Energy efficiency is our country’s greatest indigenous energy resource.  Over the past 30 years, our studies show that energy efficiency and conservation measures are now displacing the need for 40 Quads of energy each year.  This means that energy efficiency is contributing more than coal, more than nuclear, and even more than oil to meeting our country’s thirst for energy.  Yet it remains a resource that can deliver even more – and more quickly, more cheaply and more cleanly than any other supply, given meaningful public policy support.  For this reason, the Alliance strongly supports the energy efficiency provisions included in the conference report to H.R. 6, but at the same time urge you and your colleagues, Mr. Chairman, to expand and enhance these provisions so that full potential of energy efficiency can be unleashed to lower demand and extend our energy supplies.

Federal policies and programs established by the Congress, such as appliance and motor vehicle standards, research and development, and Energy Star have helped to make energy efficiency a key contributor to our Nation’s economy that it is today.  For example, every federal dollar now invested in the Energy Star program returns $75 or more in consumer energy savings, reduces 3.7 tons of carbon dioxide emissions and sparks $15 in private sector capital.

Over the past year, the Alliance has been exploring public policies that would deploy energy efficiency into every energy end-use sector of the economy as well as electricity and natural gas generation, transmission and distribution, and that would have a significant impact on projected energy growth between now and 2010. 

We have examined nearly 100 different policies and programs, choosing those that are most critical but also those we believe will be politically saleable.  The Energy Information Administration is just now completing the analysis of these policies and the findings suggest that, taken together and if enacted, we might reduce the anticipated growth in energy demand between now and 2010 by approximately 10%.

The savings from our recommended package are even more impressive in the out years.  By 2025, we estimate that the policies could reduce the anticipated growth in energy demand by about 15%.

Our policy recommendations are set out in some detail in my written testimony, and cover all of the energy efficiency provisions in H.R. 6, though under our plan many of the efficiency provisions would be more robust.  For example, and importantly, the Committee’s discussion draft would place crippling limitations on the very effective Energy Savings Performance Contract program, which facilitates energy efficiency upgrades in federal buildings.  The ESPC program is helping to save taxpayers roughly $1 billion each year in reduced federal energy costs; it is a program that should be expanded, not constrained.

Our policy package also goes beyond the provisions in H.R. 6, to include proposals to reform the current CAFÉ program to assure that the fuel economy requirements under current law are being met by the automotive industry.  We address the building sector through an innovative program that would assist states in putting in place the most current and aggressive building energy  codes.  And finally, gains in energy efficiency come largely from new technologies and improvement to existing ones; therefore, continuing and enhancing federal programs that support research, development and deployment of energy efficient technologies and practices is a key component of our package. 

Mr.
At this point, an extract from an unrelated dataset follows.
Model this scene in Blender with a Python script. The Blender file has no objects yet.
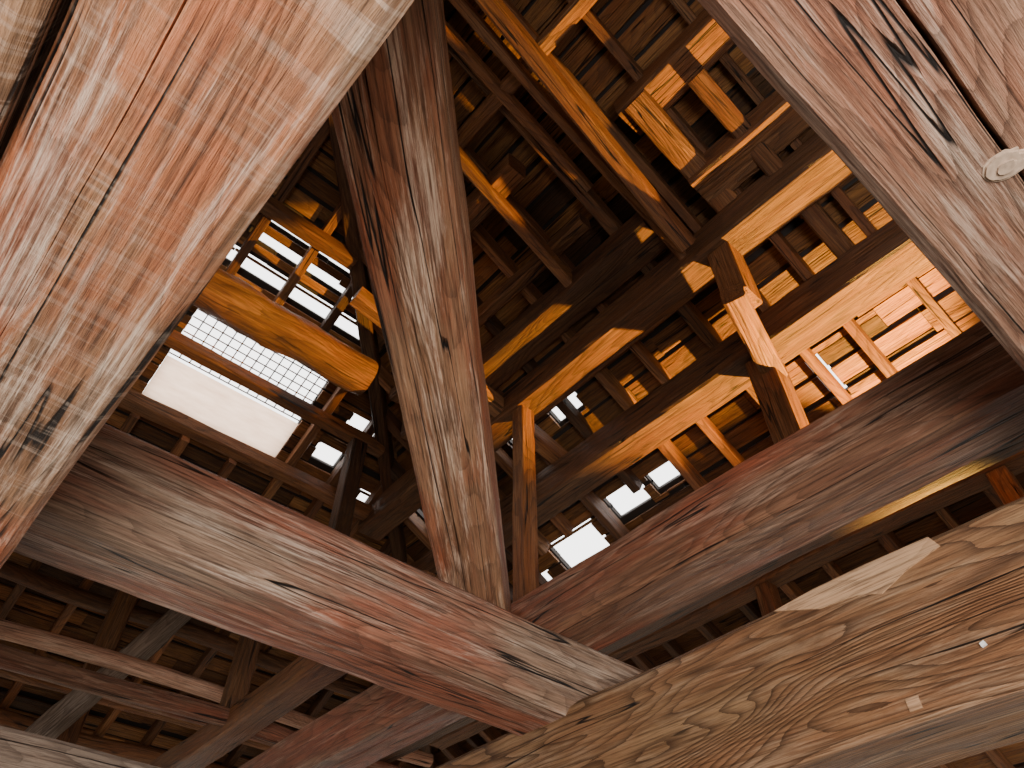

Chairman, we need to shed the cardigan sweater images of yesteryear, get focused and serious about market-friendly ways to save energy, and no longer treat energy efficiency as the forgettable step child.  Near-term and long-term, energy efficiency has a proven track record as the most abundant, least costly, and most domestically secure way to address our energy needs.  We need to expand the use of this national resource through meaningful public policy if we are to reap the full potential it offers.